→ Task to complete
Retype exactly the lines below, beginning with the first and ending with the line where "m = MB(); m.box(-.36, -.33, 8.93, 9.0, .0, 2.0, GREYM);" appears.

— START OF Information shown —

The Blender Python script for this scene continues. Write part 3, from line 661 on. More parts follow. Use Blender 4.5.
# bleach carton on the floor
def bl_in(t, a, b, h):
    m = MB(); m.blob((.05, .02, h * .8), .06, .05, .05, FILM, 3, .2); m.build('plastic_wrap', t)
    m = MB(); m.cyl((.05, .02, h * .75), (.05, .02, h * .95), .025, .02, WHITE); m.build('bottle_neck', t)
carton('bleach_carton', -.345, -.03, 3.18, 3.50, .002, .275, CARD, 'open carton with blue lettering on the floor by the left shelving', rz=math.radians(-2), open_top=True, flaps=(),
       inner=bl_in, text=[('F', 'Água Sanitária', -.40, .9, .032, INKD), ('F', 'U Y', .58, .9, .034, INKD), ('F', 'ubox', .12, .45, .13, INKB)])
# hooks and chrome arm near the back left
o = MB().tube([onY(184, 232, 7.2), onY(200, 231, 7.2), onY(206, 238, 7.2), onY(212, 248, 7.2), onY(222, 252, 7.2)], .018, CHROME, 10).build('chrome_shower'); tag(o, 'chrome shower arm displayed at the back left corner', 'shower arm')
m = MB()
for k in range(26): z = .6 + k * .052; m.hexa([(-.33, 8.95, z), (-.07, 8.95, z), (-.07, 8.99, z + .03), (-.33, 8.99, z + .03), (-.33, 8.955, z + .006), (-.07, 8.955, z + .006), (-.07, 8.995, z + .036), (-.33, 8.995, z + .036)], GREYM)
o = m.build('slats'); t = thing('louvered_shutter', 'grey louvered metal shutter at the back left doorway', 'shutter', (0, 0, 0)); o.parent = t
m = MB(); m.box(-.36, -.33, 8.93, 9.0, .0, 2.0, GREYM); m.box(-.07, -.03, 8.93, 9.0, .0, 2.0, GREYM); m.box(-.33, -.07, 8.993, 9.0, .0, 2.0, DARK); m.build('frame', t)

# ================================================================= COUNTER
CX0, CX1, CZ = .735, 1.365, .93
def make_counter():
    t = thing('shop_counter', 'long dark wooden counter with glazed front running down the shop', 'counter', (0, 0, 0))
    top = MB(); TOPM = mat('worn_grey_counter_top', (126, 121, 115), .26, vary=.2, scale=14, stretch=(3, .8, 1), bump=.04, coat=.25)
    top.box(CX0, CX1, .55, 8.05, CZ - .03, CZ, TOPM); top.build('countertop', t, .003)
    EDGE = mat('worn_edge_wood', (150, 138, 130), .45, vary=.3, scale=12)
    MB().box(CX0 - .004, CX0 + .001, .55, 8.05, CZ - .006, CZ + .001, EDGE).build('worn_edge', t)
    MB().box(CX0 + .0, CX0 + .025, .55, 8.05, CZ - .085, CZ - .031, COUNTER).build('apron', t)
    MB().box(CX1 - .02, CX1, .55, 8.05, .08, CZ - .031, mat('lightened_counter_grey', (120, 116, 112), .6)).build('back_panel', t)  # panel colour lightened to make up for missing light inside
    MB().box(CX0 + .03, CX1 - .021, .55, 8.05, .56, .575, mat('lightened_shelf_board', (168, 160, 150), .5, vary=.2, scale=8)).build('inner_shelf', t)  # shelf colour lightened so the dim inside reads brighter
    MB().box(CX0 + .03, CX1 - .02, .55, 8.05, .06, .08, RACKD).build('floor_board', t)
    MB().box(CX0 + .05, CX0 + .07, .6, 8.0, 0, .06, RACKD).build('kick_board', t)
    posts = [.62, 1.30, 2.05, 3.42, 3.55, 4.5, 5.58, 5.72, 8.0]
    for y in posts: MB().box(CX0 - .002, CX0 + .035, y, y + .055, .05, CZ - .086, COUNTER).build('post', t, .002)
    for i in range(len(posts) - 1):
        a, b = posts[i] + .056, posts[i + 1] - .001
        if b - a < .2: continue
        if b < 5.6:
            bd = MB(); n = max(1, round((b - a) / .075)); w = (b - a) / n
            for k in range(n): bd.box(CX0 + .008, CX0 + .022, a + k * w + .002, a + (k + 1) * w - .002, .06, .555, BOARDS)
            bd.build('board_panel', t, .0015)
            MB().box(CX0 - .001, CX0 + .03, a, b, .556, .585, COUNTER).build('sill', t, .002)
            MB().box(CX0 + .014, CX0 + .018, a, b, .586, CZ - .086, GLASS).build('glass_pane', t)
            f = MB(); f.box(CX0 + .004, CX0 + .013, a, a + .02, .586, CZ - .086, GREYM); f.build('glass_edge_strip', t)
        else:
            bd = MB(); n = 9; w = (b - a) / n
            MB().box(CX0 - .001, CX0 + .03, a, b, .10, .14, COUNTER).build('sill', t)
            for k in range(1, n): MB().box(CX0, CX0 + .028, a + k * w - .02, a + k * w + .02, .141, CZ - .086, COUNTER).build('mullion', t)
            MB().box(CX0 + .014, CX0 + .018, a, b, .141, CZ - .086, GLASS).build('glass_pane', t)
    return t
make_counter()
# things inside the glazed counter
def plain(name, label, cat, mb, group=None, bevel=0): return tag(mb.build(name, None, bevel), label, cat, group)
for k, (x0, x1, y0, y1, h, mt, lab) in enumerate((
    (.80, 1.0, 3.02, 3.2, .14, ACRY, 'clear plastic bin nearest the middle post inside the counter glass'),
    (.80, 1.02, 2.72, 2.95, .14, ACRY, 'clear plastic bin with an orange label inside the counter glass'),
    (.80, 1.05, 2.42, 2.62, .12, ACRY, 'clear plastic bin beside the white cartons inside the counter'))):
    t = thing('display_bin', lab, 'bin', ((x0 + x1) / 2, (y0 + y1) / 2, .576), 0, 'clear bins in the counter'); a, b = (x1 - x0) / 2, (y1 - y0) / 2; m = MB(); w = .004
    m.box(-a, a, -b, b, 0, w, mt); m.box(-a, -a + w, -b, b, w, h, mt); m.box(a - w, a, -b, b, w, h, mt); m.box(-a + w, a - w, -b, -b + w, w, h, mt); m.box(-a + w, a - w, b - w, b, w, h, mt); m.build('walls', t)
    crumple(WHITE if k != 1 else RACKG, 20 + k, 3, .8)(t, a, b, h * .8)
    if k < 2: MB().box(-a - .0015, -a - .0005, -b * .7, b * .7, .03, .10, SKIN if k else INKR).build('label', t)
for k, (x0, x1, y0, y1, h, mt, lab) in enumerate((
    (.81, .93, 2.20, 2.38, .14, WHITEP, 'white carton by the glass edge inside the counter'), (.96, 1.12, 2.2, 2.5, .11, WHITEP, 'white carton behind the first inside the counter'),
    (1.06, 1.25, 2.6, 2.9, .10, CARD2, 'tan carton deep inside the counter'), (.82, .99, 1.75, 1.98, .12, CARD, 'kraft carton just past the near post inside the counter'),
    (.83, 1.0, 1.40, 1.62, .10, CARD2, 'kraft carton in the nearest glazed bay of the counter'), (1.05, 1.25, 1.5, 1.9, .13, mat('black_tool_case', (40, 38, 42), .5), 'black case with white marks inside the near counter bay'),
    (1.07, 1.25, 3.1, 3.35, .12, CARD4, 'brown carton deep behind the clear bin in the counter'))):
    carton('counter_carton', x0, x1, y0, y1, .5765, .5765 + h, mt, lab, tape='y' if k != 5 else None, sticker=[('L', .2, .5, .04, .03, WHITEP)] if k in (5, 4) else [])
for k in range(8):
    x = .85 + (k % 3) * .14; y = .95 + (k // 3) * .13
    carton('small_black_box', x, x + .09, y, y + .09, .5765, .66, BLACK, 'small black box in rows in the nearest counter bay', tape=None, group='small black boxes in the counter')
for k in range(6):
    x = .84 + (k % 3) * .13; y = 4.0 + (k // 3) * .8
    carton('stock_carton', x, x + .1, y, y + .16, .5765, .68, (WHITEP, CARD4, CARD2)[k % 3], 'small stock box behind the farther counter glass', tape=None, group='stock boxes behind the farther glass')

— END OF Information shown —

→ Reply
The Blender Python script for this scene continues. Write part 3, from line 661 on. More parts follow. Use Blender 4.5.
# bleach carton on the floor
def bl_in(t, a, b, h):
    m = MB(); m.blob((.05, .02, h * .8), .06, .05, .05, FILM, 3, .2); m.build('plastic_wrap', t)
    m = MB(); m.cyl((.05, .02, h * .75), (.05, .02, h * .95), .025, .02, WHITE); m.build('bottle_neck', t)
carton('bleach_carton', -.345, -.03, 3.18, 3.50, .002, .275, CARD, 'open carton with blue lettering on the floor by the left shelving', rz=math.radians(-2), open_top=True, flaps=(),
       inner=bl_in, text=[('F', 'Água Sanitária', -.40, .9, .032, INKD), ('F', 'U Y', .58, .9, .034, INKD), ('F', 'ubox', .12, .45, .13, INKB)])
# hooks and chrome arm near the back left
o = MB().tube([onY(184, 232, 7.2), onY(200, 231, 7.2), onY(206, 238, 7.2), onY(212, 248, 7.2), onY(222, 252, 7.2)], .018, CHROME, 10).build('chrome_shower'); tag(o, 'chrome shower arm displayed at the back left corner', 'shower arm')
m = MB()
for k in range(26): z = .6 + k * .052; m.hexa([(-.33, 8.95, z), (-.07, 8.95, z), (-.07, 8.99, z + .03), (-.33, 8.99, z + .03), (-.33, 8.955, z + .006), (-.07, 8.955, z + .006), (-.07, 8.995, z + .036), (-.33, 8.995, z + .036)], GREYM)
o = m.build('slats'); t = thing('louvered_shutter', 'grey louvered metal shutter at the back left doorway', 'shutter', (0, 0, 0)); o.parent = t
m = MB(); m.box(-.36, -.33, 8.93, 9.0, .0, 2.0, GREYM); m.box(-.07, -.03, 8.93, 9.0, .0, 2.0, GREYM); m.box(-.33, -.07, 8.993, 9.0, .0, 2.0, DARK); m.build('frame', t)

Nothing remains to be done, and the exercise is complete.